#### Collected material

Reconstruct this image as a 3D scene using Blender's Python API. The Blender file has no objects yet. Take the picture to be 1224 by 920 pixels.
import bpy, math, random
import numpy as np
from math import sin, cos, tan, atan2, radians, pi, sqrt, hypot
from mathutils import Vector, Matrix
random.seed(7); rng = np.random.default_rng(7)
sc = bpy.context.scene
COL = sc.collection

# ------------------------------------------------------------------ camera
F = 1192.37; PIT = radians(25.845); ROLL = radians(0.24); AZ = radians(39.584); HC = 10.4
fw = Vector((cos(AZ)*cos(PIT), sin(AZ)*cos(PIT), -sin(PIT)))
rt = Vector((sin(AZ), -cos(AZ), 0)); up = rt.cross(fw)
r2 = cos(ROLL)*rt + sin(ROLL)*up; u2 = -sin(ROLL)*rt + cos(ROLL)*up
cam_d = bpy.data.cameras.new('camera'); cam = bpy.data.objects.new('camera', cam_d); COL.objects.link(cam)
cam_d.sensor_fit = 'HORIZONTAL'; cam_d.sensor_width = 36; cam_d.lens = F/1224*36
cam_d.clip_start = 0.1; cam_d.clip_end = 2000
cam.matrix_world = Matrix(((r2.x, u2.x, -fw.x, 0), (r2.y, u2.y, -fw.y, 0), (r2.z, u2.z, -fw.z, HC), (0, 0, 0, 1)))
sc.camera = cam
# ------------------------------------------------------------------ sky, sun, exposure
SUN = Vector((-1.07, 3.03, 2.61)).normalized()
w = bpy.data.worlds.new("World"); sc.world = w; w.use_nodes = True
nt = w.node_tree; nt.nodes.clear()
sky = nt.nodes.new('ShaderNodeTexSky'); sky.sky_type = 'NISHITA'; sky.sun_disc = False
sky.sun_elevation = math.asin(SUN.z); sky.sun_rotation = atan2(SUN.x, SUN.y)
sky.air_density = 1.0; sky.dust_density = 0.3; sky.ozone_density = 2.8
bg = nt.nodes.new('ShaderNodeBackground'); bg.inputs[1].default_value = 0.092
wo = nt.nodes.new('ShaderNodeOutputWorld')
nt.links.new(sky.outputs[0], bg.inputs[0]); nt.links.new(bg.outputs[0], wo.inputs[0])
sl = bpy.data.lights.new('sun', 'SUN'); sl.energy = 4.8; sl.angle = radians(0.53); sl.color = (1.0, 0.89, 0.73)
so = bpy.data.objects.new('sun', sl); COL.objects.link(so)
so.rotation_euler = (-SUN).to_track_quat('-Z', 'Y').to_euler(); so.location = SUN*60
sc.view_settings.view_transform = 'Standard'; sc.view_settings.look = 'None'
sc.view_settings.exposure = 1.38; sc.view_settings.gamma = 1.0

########

_Exercise details_:
Extract the full listing above without alteration.

_Finished exercise_:
Reconstruct this image as a 3D scene using Blender's Python API. The Blender file has no objects yet. Take the picture to be 1224 by 920 pixels.
import bpy, math, random
import numpy as np
from math import sin, cos, tan, atan2, radians, pi, sqrt, hypot
from mathutils import Vector, Matrix
random.seed(7); rng = np.random.default_rng(7)
sc = bpy.context.scene
COL = sc.collection

# ------------------------------------------------------------------ camera
F = 1192.37; PIT = radians(25.845); ROLL = radians(0.24); AZ = radians(39.584); HC = 10.4
fw = Vector((cos(AZ)*cos(PIT), sin(AZ)*cos(PIT), -sin(PIT)))
rt = Vector((sin(AZ), -cos(AZ), 0)); up = rt.cross(fw)
r2 = cos(ROLL)*rt + sin(ROLL)*up; u2 = -sin(ROLL)*rt + cos(ROLL)*up
cam_d = bpy.data.cameras.new('camera'); cam = bpy.data.objects.new('camera', cam_d); COL.objects.link(cam)
cam_d.sensor_fit = 'HORIZONTAL'; cam_d.sensor_width = 36; cam_d.lens = F/1224*36
cam_d.clip_start = 0.1; cam_d.clip_end = 2000
cam.matrix_world = Matrix(((r2.x, u2.x, -fw.x, 0), (r2.y, u2.y, -fw.y, 0), (r2.z, u2.z, -fw.z, HC), (0, 0, 0, 1)))
sc.camera = cam
# ------------------------------------------------------------------ sky, sun, exposure
SUN = Vector((-1.07, 3.03, 2.61)).normalized()
w = bpy.data.worlds.new("World"); sc.world = w; w.use_nodes = True
nt = w.node_tree; nt.nodes.clear()
sky = nt.nodes.new('ShaderNodeTexSky'); sky.sky_type = 'NISHITA'; sky.sun_disc = False
sky.sun_elevation = math.asin(SUN.z); sky.sun_rotation = atan2(SUN.x, SUN.y)
sky.air_density = 1.0; sky.dust_density = 0.3; sky.ozone_density = 2.8
bg = nt.nodes.new('ShaderNodeBackground'); bg.inputs[1].default_value = 0.092
wo = nt.nodes.new('ShaderNodeOutputWorld')
nt.links.new(sky.outputs[0], bg.inputs[0]); nt.links.new(bg.outputs[0], wo.inputs[0])
sl = bpy.data.lights.new('sun', 'SUN'); sl.energy = 4.8; sl.angle = radians(0.53); sl.color = (1.0, 0.89, 0.73)
so = bpy.data.objects.new('sun', sl); COL.objects.link(so)
so.rotation_euler = (-SUN).to_track_quat('-Z', 'Y').to_euler(); so.location = SUN*60
sc.view_settings.view_transform = 'Standard'; sc.view_settings.look = 'None'
sc.view_settings.exposure = 1.38; sc.view_settings.gamma = 1.0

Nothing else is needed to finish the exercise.